Les paris sportifs en ligne, activité prisée par 2,5 millions de Français, sont dans le viseur du gouvernement. La secrétaire d'État chargée de la Jeunesse a envoyé une lettre vendredi à l’Autorité nationale des jeux. Dans ce courrier, auquel Europe 1 a eu accès, Sarah El Haïry fait part de sa "forte préoccupation" vis-à-vis des publicités des sites de paris visant spécifiquement les jeunes, "particulièrement les plus fragiles et les plus défavorisés". Alors que l'Euro de football, temps fort pour les parieurs et les plateformes, touche à sa fin, la secrétaire d'État demande que la loi soit appliquée et réclame plus de sanctions.
Des publicités qui glorifient les parieurs
Dans ce courrier, Sarah El Haïry dénonce des publicités qui "valorisent le jeu en sous-entendant qu’il contribue à la réussite sociale, le tout grâce aux gains". Elle regrette aussi que ces publicités, qui pullulent à la télévision pendant les matchs de l’Euro, "mettent en scène des profils qui sortiraient de situations de difficultés personnelles, professionnelles, sociales ou psychologiques grâce au jeu" et "laissent supposer que l’on peut gagner sa vie grâce au jeu". Autant de pratiques que la secrétaire d'État à la jeunesse juge "néfastes".
"Il y a clairement une dimension aspirationnelle dans la communication des sites de paris sportifs", confirme, sur Europe 1, Benoit Heilbrunn, professeur de marketing à l’ESCP Business School, spécialiste des questions de consommation et d’addiction. "Les publicités font appel à des archétypes de réussite, à l'image de cette campagne d'héroïsation, récurrente à la télévision, avec un jeune porté en triomphe devant tout son quartier après un pari gagné.

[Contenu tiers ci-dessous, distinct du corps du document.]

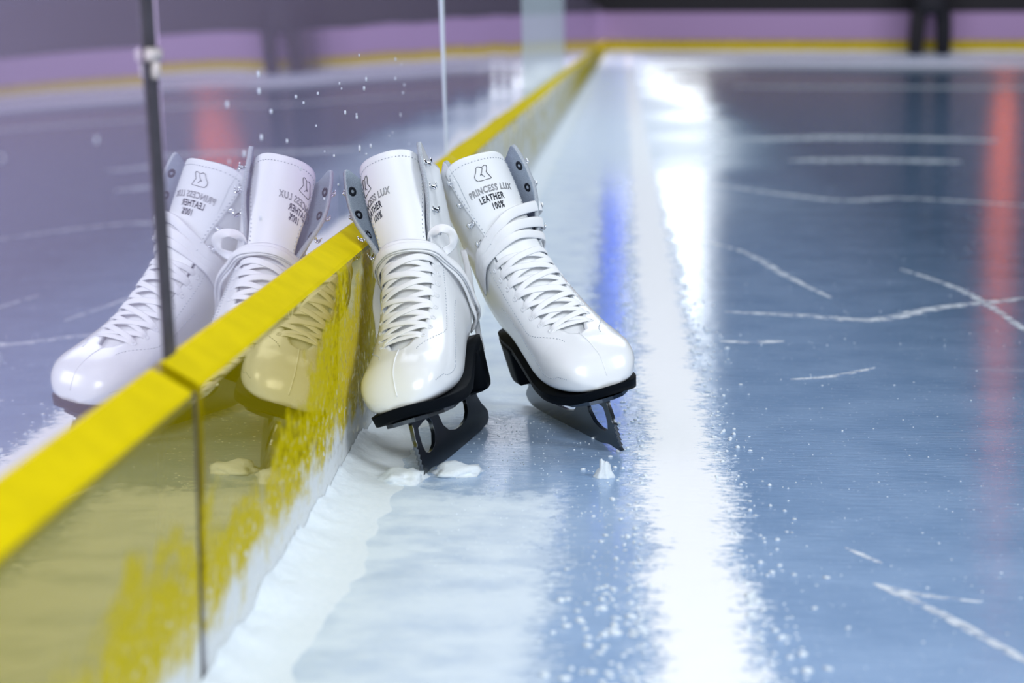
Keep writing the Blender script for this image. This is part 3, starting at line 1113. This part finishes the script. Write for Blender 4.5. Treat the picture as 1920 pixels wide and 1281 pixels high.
# ------------------------------------------------------------------ person far off by the end boards
def person(x, y):
    root = empty('person', (x, y, 0))
    tag(root, 'person in a black coat and dark trousers standing at the far boards', 'person')
    # body: one skinned surface
    J = {'pelvis': (0, 0, .92), 'waist': (0, 0, 1.06), 'chest': (0, .01, 1.28), 'neck': (0, 0, 1.46), 'jaw': (0, -.02, 1.54), 'head': (0, -.01, 1.63), 'crown': (0, .01, 1.72)}
    E = [('pelvis', 'waist'), ('waist', 'chest'), ('chest', 'neck'), ('neck', 'jaw'), ('jaw', 'head'), ('head', 'crown')]
    R = {'pelvis': .15, 'waist': .135, 'chest': .155, 'neck': .06, 'jaw': .07, 'head': .092, 'crown': .06}
    for s, n_ in ((-1, 'l'), (1, 'r')):
        J.update({'hip' + n_: (s * .10, 0, .84), 'knee' + n_: (s * .155, -.03, .48), 'ankle' + n_: (s * .19, .02, .09), 'toe' + n_: (s * .20, -.15, .04),
                  'sh' + n_: (s * .18, 0, 1.41), 'el' + n_: (s * .25, .03, 1.14), 'wr' + n_: (s * .24, -.06, .90), 'palm' + n_: (s * .235, -.08, .82)})
        R.update({'hip' + n_: .105, 'knee' + n_: .072, 'ankle' + n_: .055, 'toe' + n_: .04, 'sh' + n_: .075, 'el' + n_: .052, 'wr' + n_: .034, 'palm' + n_: .034})
        E += [('pelvis', 'hip' + n_), ('hip' + n_, 'knee' + n_), ('knee' + n_, 'ankle' + n_), ('ankle' + n_, 'toe' + n_), ('chest', 'sh' + n_), ('sh' + n_, 'el' + n_), ('el' + n_, 'wr' + n_), ('wr' + n_, 'palm' + n_)]
        for f in range(4):
            fx = s * .235 + (f - 1.5) * 0.004
            J['f%s%d' % (n_, f)] = (fx, -.095 + f * .017, .78)
            J['g%s%d' % (n_, f)] = (fx - s * .012, -.098 + f * .017, .735 + abs(f - 1.3) * .008)
            R['f%s%d' % (n_, f)] = R['g%s%d' % (n_, f)] = .009
            E += [('palm' + n_, 'f%s%d' % (n_, f)), ('f%s%d' % (n_, f), 'g%s%d' % (n_, f))]
        J['t' + n_] = (s * .225, -.125, .80)
        R['t' + n_] = .010
        E.append(('palm' + n_, 't' + n_))
    names = list(J)
    me = bpy.data.meshes.new('body')
    me.from_pydata([J[k] for k in names], [(names.index(a), names.index(c)) for a, c in E], [])
    me.materials.append(M['cloth_grey'])
    o = link(bpy.data.objects.new('body', me), root)
    o.modifiers.new('skin', 'SKIN').use_smooth_shade = True
    for i, k in enumerate(names):
        sv = me.skin_vertices[0].data[i]
        sv.radius = (R[k], R[k] * (0.72 if k in ('chest', 'waist', 'pelvis') else 1))
        sv.use_root = k == 'pelvis'
    o.modifiers.new('sub', 'SUBSURF').levels = 1
    # coat
    b = bmesh.new()
    prof_ = [(1.47, .075, .07), (1.42, .19, .12), (1.30, .215, .15), (1.10, .19, .145), (0.92, .215, .165), (0.72, .235, .18), (0.56, .25, .19), (0.55, .235, .175)]
    rr = [[b.verts.new((px * math.cos(2 * PI * k / 28), py * math.sin(2 * PI * k / 28), z)) for k in range(28)] for z, px, py in prof_]
    for i in range(len(rr) - 1):
        for k in range(28):
            b.faces.new((rr[i][k], rr[i][(k + 1) % 28], rr[i + 1][(k + 1) % 28], rr[i + 1][k]))
    ct = obj_bm('coat', b, M['cloth_black'], root)
    for s in (-1, 1):
        b = bmesh.new()
        tube(b, catmull([Vector((s * .16, 0, 1.40)), Vector((s * .225, .01, 1.30)), Vector((s * .255, .03, 1.12)), Vector((s * .245, -.04, .95))], 5), [.085 - .0022 * i for i in range(16)], 14)
        obj_bm('sleeve', b, M['cloth_black'], ct)
        b = bmesh.new()
        tube(b, catmull([Vector((s * .19, .05, .03)), Vector((s * .19, .02, .10)), Vector((s * .185, 0, .30)), Vector((s * .165, -.02, .60))], 5), [.105 + .001 * i for i in range(16)], 14)
        mt = Matrix.Translation((s * .195, -.06, .045)) @ Matrix.Diagonal((.06, .15, .05, 1))
        bmesh.ops.create_icosphere(b, subdivisions=3, radius=1, matrix=mt)
        obj_bm('trouser_leg', b, M['cloth_black'] if s > 0 else M['cloth_grey'], root)
    # face and hair
    b = bmesh.new()
    bmesh.ops.create_icosphere(b, subdivisions=3, radius=1, matrix=Matrix.Translation((0, -.02, 1.62)) @ Matrix.Diagonal((.083, .098, .118, 1)))
    for vv in b.verts:
        q = vv.co
        d = math.exp(-((q.x / .014) ** 2 + ((q.z - 1.605) / .022) ** 2))
        if q.y < -.05:
            q.y -= .022 * d
            q.y += .010 * (math.exp(-(((abs(q.x) - .032) / .014) ** 2 + ((q.z - 1.637) / .011) ** 2)))
            q.y += .005 * math.exp(-((q.x / .022) ** 2 + ((q.z - 1.562) / .006) ** 2))
    fc = obj_bm('face', b, M['skin'], root)
    for s in (-1, 1):
        b = bmesh.new()
        bmesh.ops.create_icosphere(b, subdivisions=2, radius=1, matrix=Matrix.Translation((s * .084, .0, 1.62)) @ Matrix.Diagonal((.010, .02, .032, 1)))
        obj_bm('ear', b, M['skin'], fc)
    b = bmesh.new()
    bmesh.ops.create_icosphere(b, subdivisions=3, radius=1, matrix=Matrix.Translation((0, .012, 1.655)) @ Matrix.Diagonal((.092, .098, .10, 1)))
    obj_bm('hair', b, M['hair'], root)
    return root


person(4.56, 28.3)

La glorification de l'individu est une idéologie dominante dans la société et les sites surfent dessus", analyse-t-il.
Les jeunes, une cible "vulnérable"
Une stratégie payante puisque les 18-24 ans sont, depuis peu, ceux qui parient le plus. Leurs dépenses sur les plateformes en ligne ont plus que doublé depuis le début de l’année. Les jeunes ont détrôné les 25-34 ans en nombre de transactions mais pas encore en sommes investies. Et les études ne prennent pas en compte les mineurs. "L'accès aux sites est trop facile. On peut tricher sur son âge. Or, plus on est jeune, plus on est vulnérable face aux jeux d'argent", rappelle Amine Benyamina, chef du service de psychiatrie et d'addictologie de l'Hôpital Paul-Brousse et président de la Fédération française d'addictologie.
Le risque, quand le pari devient une addiction, est bien réel : isolement, endettement, détresse psychologique… "Ce rajeunissement du public des parieurs s'accompagne d'une augmentation du nombre de naufragés du jeu, des gens pour lesquels le plaisir se transforme rapidement en prison", alerte Amine Benyamina au micro d'Europe 1. Une inquiétude partagée par Sarah El Haïry. "Avoir une stratégie d'encouragement au jeu, c'est une chose. Avoir une stratégie qui vise spécifiquement les jeunes des quartiers populaires, c'est bâtir un business plan reposant sur les difficultés que rencontrent ces jeunes en leur donnant de faux espoirs. Ce n'est pas acceptable", écrit la secrétaire d'État.
Le gouvernement réclame des sanctions
Elle rappelle donc dans sa lettre que la loi interdit de donner une image trop positive des jeux d’argent et demande donc à l’Autorité nationale des jeux "d'envisager des sanctions" à l’encontre des sites de paris en ligne qui ne respectent pas ces règles. Pour en arriver là, c'est l'Autorité qui doit elle-même s'autosaisir de la question. Une question relativement nouvelle pour elle puisque, si elle est chargée de réguler les jeux d'argent et de hasard depuis leur autorisation en France il y a 11 ans, elle n'a la capacité de réguler les publicités que depuis novembre 2020.
Contactée par Europe 1, l'Autorité nationale des jeux n'a pas répondu à nos sollicitations. Mais dans une interview accordée à Libération le 6 juillet, sa présidente Isabelle Falque-Pierrotin reconnaissait que "certaines publicités dépassent le cadre fixé par décret qui interdit de donner une image positive du jeu ou qui suggère qu’il contribue à la réussite sociale". Estimant que ces campagnes de communication ont été "validées" avant l'entrée en vigueur du décret les régulant, elle a indiqué qu'une "consultation publique" serait lancée en octobre "pour voir si nous devons compléter notre arsenal actuel pour encadrer encore plus" ces publicités.